Importing and entering text
Most of the text you’ll work with in QuarkXPress comes from a word processor. You can drag these files into a QuarkXPress layout or import them through File > Import. You can also type new text and paste text copied to the clipboard as necessary. It’s important to remember that in QuarkXPress, text is primarily contained by text boxes and it is always edited with the Text Content tool .
Creating text boxes
QuarkXPress offers various methods for creating boxes to contain text. First, you can click and drag the Text Content tool to create a rectangular text box (Figure 4.1). You can also a create no-content box with any of the tools in the Rectangle Box tool’s pop-out menu and then double-click the box with the Text Content tool to convert it to a text box. In fact, you can double-click any QuarkXPress item, such as a straight or curved line, with the Text Content tool and enable it to contain text.

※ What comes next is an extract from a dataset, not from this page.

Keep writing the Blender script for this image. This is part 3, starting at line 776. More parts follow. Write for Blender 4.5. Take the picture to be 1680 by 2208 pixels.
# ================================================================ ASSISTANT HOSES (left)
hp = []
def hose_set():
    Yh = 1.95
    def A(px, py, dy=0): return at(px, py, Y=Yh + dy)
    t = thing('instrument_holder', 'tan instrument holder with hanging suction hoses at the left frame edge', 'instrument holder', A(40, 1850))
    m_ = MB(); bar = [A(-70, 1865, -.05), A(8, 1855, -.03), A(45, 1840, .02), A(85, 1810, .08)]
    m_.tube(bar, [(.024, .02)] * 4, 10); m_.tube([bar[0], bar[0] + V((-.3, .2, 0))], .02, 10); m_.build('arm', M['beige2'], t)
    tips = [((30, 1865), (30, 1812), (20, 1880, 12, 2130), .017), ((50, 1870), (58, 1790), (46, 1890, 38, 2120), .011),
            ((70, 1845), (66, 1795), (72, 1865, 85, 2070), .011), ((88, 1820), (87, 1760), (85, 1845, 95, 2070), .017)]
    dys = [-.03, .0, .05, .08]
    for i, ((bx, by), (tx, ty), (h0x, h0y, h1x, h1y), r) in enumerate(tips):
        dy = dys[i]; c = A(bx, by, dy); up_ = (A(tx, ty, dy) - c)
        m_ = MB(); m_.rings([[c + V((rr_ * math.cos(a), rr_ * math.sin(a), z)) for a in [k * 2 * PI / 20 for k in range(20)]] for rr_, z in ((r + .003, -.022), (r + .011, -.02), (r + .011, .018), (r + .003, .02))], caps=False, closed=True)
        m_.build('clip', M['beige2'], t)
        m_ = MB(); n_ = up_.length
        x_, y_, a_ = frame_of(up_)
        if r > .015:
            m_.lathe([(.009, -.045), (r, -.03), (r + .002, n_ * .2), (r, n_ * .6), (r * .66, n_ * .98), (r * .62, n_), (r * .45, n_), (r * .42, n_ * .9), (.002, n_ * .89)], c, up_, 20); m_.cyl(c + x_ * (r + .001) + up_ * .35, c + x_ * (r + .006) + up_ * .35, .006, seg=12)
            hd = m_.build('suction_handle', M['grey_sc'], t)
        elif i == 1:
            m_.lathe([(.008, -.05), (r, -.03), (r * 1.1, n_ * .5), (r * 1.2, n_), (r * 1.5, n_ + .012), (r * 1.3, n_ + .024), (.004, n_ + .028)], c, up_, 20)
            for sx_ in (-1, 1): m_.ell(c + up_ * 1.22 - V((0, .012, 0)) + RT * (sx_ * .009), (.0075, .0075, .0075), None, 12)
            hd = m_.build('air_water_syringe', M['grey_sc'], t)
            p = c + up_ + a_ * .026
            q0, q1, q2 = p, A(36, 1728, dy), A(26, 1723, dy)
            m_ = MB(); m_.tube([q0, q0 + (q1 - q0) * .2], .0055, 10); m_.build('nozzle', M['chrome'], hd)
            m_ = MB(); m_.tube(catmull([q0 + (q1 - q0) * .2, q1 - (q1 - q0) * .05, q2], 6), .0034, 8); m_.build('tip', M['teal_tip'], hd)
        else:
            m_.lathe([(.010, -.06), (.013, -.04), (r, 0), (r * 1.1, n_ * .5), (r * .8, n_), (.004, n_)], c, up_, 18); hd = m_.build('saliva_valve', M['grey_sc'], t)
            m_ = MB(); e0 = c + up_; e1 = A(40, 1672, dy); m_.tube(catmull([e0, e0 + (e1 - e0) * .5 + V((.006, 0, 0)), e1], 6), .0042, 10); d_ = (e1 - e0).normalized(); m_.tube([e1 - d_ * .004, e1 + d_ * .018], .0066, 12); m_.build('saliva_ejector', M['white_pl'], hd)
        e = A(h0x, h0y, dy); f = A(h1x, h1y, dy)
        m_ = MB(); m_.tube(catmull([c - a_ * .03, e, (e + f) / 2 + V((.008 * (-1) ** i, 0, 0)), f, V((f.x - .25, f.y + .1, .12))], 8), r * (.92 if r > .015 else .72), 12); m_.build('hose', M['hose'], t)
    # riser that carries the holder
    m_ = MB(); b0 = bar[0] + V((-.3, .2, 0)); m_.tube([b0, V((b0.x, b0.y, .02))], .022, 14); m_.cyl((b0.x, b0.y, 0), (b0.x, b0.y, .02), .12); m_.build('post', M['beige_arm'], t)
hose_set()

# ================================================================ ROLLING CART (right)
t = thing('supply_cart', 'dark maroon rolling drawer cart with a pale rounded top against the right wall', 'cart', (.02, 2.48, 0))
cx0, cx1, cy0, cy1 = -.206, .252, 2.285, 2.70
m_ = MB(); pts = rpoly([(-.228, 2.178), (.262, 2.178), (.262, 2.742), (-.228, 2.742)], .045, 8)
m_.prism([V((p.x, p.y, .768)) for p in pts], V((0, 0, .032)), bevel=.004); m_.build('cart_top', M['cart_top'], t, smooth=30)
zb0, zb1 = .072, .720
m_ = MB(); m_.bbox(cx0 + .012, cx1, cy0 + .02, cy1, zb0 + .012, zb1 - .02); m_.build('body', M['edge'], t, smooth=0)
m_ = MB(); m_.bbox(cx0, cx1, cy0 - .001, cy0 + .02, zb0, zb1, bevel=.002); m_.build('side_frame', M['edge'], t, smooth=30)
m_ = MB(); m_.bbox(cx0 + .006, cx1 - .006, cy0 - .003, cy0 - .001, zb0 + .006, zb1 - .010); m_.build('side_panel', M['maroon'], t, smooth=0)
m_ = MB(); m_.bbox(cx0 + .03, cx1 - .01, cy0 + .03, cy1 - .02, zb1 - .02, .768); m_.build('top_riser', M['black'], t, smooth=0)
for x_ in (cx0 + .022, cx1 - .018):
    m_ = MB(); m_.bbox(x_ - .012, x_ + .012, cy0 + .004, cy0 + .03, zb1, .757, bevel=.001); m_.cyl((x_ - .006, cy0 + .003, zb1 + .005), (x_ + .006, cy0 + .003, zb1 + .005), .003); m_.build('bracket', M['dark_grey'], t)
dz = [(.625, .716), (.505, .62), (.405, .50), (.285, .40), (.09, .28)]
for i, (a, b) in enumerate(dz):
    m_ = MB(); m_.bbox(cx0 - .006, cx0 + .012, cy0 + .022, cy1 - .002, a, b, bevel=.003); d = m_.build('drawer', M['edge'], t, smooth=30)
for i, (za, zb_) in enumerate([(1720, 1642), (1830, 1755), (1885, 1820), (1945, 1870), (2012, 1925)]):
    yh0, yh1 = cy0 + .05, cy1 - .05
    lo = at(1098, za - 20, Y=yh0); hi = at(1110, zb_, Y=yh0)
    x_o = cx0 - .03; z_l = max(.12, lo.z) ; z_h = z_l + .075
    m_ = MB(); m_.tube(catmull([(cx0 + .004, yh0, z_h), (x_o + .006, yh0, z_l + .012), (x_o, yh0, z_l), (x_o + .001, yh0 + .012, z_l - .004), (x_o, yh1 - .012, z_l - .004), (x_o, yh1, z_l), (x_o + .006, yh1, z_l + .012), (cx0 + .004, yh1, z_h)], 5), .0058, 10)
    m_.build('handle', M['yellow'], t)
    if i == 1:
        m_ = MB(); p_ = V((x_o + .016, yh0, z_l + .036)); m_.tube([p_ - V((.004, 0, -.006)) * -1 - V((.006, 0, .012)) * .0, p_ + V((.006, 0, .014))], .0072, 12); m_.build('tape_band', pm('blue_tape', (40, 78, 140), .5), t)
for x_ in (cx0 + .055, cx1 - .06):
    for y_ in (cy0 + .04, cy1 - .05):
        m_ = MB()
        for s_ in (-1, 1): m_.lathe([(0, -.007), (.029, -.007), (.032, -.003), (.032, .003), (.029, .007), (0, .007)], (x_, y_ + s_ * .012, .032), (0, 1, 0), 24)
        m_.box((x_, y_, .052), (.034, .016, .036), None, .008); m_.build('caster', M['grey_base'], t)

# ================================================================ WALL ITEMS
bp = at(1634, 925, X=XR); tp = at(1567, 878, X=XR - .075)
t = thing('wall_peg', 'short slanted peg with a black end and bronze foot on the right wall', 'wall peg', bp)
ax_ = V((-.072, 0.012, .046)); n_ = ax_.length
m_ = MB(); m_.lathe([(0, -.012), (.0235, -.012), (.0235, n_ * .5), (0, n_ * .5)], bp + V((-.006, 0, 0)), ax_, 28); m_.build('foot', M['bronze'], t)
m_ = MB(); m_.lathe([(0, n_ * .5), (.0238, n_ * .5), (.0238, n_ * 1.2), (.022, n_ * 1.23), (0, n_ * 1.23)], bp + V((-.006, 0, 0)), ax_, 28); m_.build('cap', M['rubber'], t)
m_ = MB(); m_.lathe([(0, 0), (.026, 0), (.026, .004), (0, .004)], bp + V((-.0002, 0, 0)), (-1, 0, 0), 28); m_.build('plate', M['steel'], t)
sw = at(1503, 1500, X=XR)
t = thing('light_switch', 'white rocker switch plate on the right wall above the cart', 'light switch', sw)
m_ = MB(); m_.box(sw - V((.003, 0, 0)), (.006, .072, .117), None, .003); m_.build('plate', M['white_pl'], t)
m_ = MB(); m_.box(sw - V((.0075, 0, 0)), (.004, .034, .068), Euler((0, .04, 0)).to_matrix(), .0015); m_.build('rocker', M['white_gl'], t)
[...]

Figure 4.1 Click and drag the Text Content tool to create a rectangular text box.
Importing text
To import text into a specific box, select it with the Text Content tool and choose File > Import. To have QuarkXPress create a box for you, choose File > Import with nothing selected (Figure 4.2). The Import dialog box lets you select text files in any supported file format, including Word 6–8 (these include Word 95, 97, 98, and 2000), WordPerfect (3.1 on Mac and 5–6 on Windows), plain text files, HTML files, and XPress Tags files (Quark’s proprietary tagging format).
Figure 4.2 The Import dialog box lets you select text files to import and specify how quotation marks, dashes, and styles in the text are handled.
You have two options for the file you choose to import: Convert Quotes and Include Style Sheets. Check Convert Quotes to convert straight quotes (") to curly typographer’s quotes (“”) and to convert double hyphens (--) into em dashes (—). Check Include Style Sheets to import styles applied in the word processor with the text. (Include Style Sheets also converts Quark’s XPress Tags into actual formatting.) If the text doesn’t fit in the box, the overflow symbol displays in the lower-right corner of the text box. You can resize the box or link it to other boxes.
Importing files with drag and drop
To quickly import text, you can drag a file from your desktop into a layout (Figure 4.3). The text is imported according to the last settings used in the Import dialog box for Convert Quotes and Include Style Sheets. If you release the mouse button when the pointer is over a text box, the new text is inserted into the box (within any existing text). Otherwise, QuarkXPress creates a text box to contain the text. Click within margin and column guides to create a box of those dimensions. If the text doesn’t fit in the box, the overflow symbol displays in the lower-right corner of the text box. See the “Linking and unlinking” section later in this chapter.
Figure 4.3 At left, a Word document is dragged from the desktop to the upper-left column of the page. At right, a text box is created within the margin and column guides to contain the text.
Entering text
To enter text by typing or pasting, click on any box, line, or table cell with the Text Content tool . The text insertion point appears and shows where text will be inserted (Figure 4.4).
Figure 4.4 Click any empty box with the Text Content tool to convert it to a text box. Start entering text at the text insertion point.